Reality: Those who argue for more government spending on infrastructure often overlook the major contribution made by the private sector (businesses and non-profits). Yet for more than 40 years, the net stock of infrastructure undertaken by non-government organizations has exceeded that of the government sector. In 2015, non-government organizations were responsible for 73 per cent of Canada’s total net stock of infrastructure, up from 63 per cent in 1971.

Myth 4: With interest rates low, now is the time to ramp up government infrastructure spending

Reality: Interest rates are only one factor in assessing the costs of increased infrastructure spending. Failing to account for other relevant fiscal and economic costs exaggerates the opportunity provided by low interest rates.

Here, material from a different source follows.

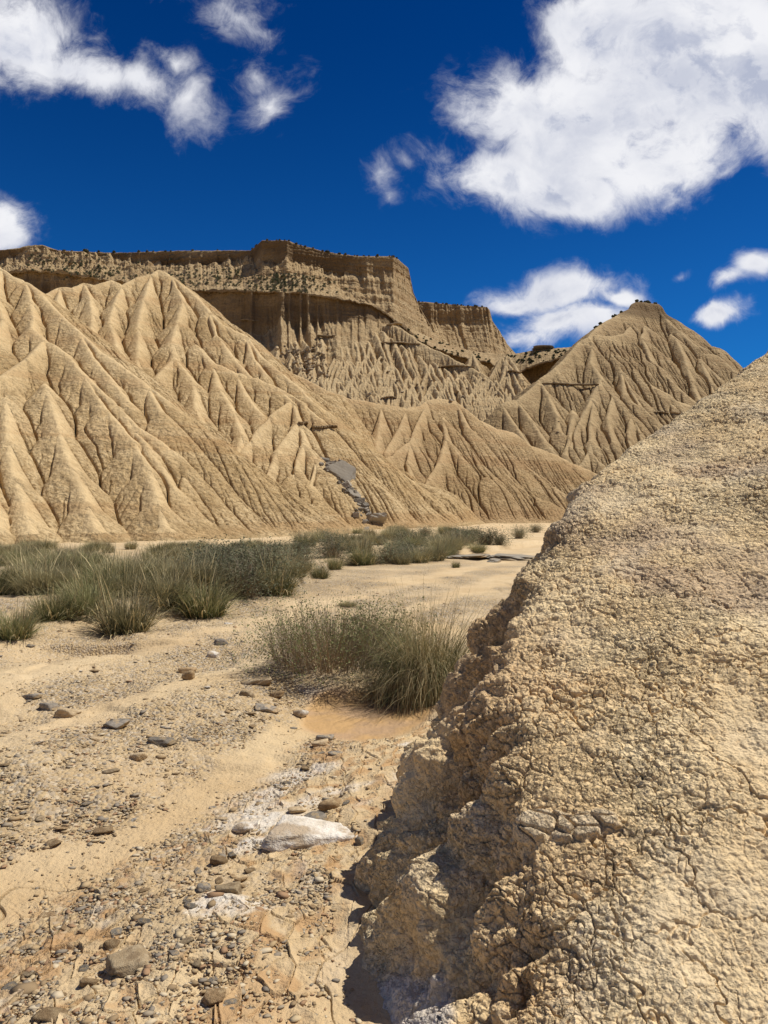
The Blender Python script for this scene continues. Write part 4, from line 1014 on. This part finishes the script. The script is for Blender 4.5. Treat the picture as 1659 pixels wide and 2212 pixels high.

Other fiscal considerations include the future operation and maintenance costs of new infrastructure, which can reach 80 per cent of the total lifetime cost and are not influenced by current interest rates. In addition, the economic costs of the taxes that fund infrastructure spending, now and in the future, have both direct and indirect costs on the economy. When we factor those costs into the infrastructure spending, it’s much less likely that the spending will actually result in a stronger economy.

Myth 5: The federal government should take the lead on infrastructure

Reality: Federal grants give the federal government influence over which projects are undertaken and how they are managed, imposing federal priorities that may not reflect the particular needs of every region. Crucially, conditional grants distort local decision-making by encouraging recipient governments to undertake projects that are more likely to receive funding over projects that may be of higher priority. Federal infrastructure grants can also erode accountability to taxpayers because the government doing the infrastructure spending is not the same one raising the revenue. If provincial and local govern¬ments want to spend more on infrastructure, they can prioritize the use of available own-source revenues, which have grown significantly over the past 15 years, for that purpose rather than calling for additional resources from the federal government.